On crisis trends in the legitimacy of the political regimes of the Baltic States
Abstract
This article considers the legitimacy of political regimes in the Baltic States by analysing three major parameters: confidence in political institutions, level of corruption, and the development of their party systems. The author identifies the major crisis trends in the legitimacy of the political regimes of Lithuania, Latvia, and Estonia. The article stresses the problem of legitimacy reproduction resulting from the limited representation of the national party systems. Special attention is paid to compensatory mechanisms used by political elites to ‘artificially’ reproduce legitimacy. It makes sense to analyse the deficit of legitimacy in the Baltic States not only in the context of threats to democratic institutions but also considering weaknesses of public institutions and insufficient resources to ensure stateness. This requires developing a hypothesis about smaller states ‘importing’ legitimacy from larger states and intergovernmental organisations, in whose zone of influence they are included. In other words, the EU and NATO can provide smaller states not only with economic and military resources but also legitimation ‘resources’ using their prestige to support the belief of local residents that there is no alternative to the current political system of social organisation. Legitimacy deficit increases the risks of a rift between political elites in the Baltic States, which can become a prologue to a deep political crisis.

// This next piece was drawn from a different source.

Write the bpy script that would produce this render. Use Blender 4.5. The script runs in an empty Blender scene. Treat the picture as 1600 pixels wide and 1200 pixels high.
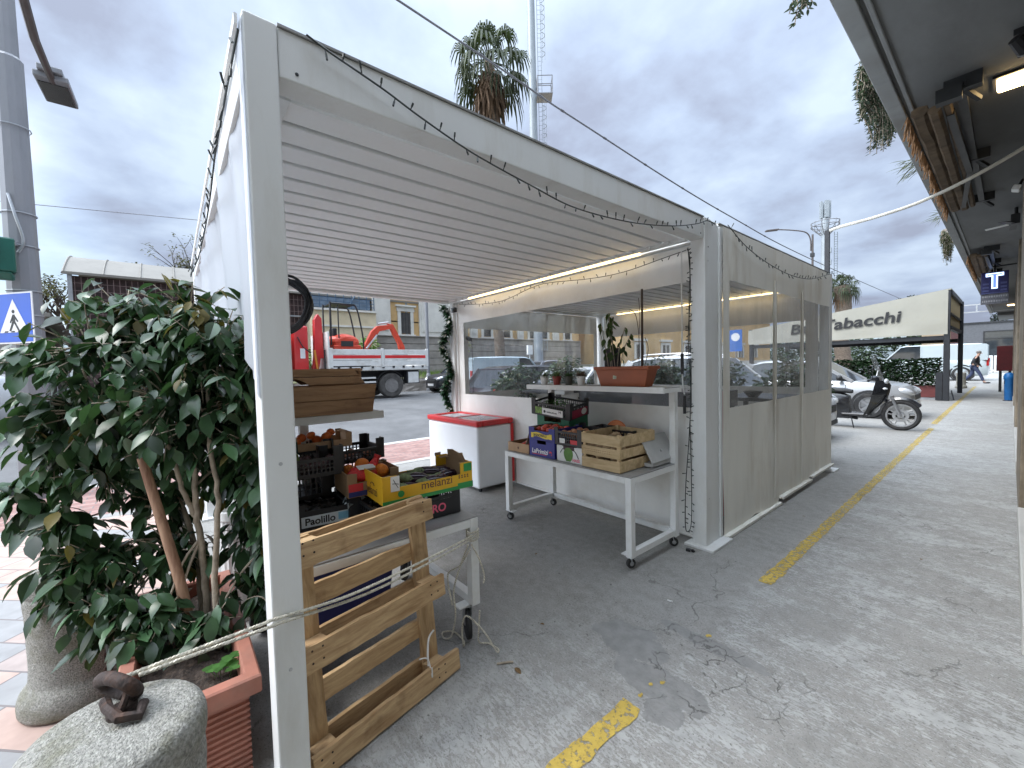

In these conditions, compensatory mechanisms cannot be considered as targeted exclusively at broad social strata. They are also aimed at political elites, whose consolidation or ‘encapsulation’ is achieved by exaggerating external threats and resorting to repressive measures in an attempt to develop an ethnonational consensus. These methods are used to ensure self-preservation of the Baltic States political regimes within the current ideological and institutional configuration.